Freilich spielt auch der Zufall mit. Bis auf die archaisch anmutenden Inselromane Ioanna Karystianis und die Athen-Krimis von Petros Markaris wurde bisher kaum etwas übersetzt. Gerade in diesem Krisenfrühjahr aber bringt der Manesse-Verlag einen Band mit wunderbaren Erzählungen und Satiren des Ironikers Emmanouil Roidis heraus, bei deren unterhaltsamen Lektüre man sich die Augen reibt. Das mit der Korruption und dem mangelnden Gemeinsinn war also schon vor über hundert Jahren weit verbreitet?

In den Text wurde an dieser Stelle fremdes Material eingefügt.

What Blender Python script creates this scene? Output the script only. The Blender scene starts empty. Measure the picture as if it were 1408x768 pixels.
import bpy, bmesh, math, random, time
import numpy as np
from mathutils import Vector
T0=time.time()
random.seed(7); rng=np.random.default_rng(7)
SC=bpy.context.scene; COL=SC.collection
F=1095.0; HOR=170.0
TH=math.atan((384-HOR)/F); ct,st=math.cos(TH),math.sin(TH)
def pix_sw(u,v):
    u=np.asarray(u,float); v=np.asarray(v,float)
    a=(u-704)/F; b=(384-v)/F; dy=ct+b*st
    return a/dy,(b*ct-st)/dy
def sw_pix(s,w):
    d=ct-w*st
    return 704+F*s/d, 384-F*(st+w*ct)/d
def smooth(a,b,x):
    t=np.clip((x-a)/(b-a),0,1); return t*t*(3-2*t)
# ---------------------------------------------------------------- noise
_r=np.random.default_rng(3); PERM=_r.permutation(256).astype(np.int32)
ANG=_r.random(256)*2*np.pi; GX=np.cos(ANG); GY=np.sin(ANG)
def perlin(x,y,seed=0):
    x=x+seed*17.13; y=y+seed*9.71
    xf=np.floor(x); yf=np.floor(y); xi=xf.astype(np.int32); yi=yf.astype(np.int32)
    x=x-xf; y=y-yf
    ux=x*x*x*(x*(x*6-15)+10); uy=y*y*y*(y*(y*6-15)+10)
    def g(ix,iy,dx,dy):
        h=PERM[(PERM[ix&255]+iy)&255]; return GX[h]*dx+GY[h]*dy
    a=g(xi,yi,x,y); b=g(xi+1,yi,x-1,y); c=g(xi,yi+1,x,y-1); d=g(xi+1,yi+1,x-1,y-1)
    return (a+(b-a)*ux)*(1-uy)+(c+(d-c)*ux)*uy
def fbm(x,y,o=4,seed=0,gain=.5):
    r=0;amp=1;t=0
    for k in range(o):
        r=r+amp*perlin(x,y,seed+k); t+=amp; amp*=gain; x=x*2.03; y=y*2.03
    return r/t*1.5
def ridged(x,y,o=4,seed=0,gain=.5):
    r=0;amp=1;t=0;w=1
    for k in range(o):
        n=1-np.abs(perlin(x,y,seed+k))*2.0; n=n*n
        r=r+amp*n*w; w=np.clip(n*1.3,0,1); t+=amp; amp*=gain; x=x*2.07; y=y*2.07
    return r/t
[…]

Bis heute funktioniert das Spiel ja so: Ein Familienoberhaupt geht auf dem Land zu einem Politiker und verspricht ihm für nächste Wahl die Stimmen seines gesamten Clans, sagen wir, vierzig Kreuze an der richtigen Stelle. Dafür fordert er zwei kleine Gegengefallen, nämlich die Verbeamtung seines (leider, leider) faulen Schwiegersohnes und eine Stelle für eine allein erziehende Nichte (was soll das arme Ding bloß machen?). Der Politiker schweigt väterlich. Dann sagt er den Satz aller Mafiasätze: „Ich werde sehen, was ich tun kann.“ Vor allem wegen dieser Praxis ist der griechische Staatsapparat so aufgebläht.

Emmanouil Roidis aber, der 1836 auf der Insel Syros Geborene, der in Genua Aufgewachsene, in Ägypten, Rumänien, Berlin, aber hauptsächlich in Athen gelebt habende vielsprachige Analytiker, schrieb schon 1875: „Anderswo entstehen Parteien, weil Menschen mit den Meinungen anderer nicht übereinstimmen, jeder möchte etwas anderes. In Griechenland ist genau das Gegenteil der Fall: Was Parteien entstehen lässt, ist die wunderbare Übereinstimmung, mit der sie alle dasselbe suchen: sich durchzufuttern auf Kosten des Staates.“

Außerdem schrieb er in dem Band Der Ehemann erfährt’s zuletzt über Hinterhältigkeiten auf einem Hühnerhof oder in einer Taverne. Und eine sehr schöne Geschichte über einen Mann vom Land, der sich wie alle anderen bei einem korrupten Politiker Vorteile verschaffen wollte. Er verkaufte sein Hab und Gut und ging nach Athen. Statt gefördert und versorgt zu werden, lässt ihn der Politiker aber fallen, so dass sich unser Tor schließlich als Totengräber verdingen muss. Tilman Spengler, der das Nachwort verfasst hat, hält Roidis gleich für einen griechischen Montaigne. Am Donnerstag, den 24. 6., stellt er um 20 Uhr Buch und Autor in der Griechischen Kulturstiftung vor (Wittenbergplatz 3 a).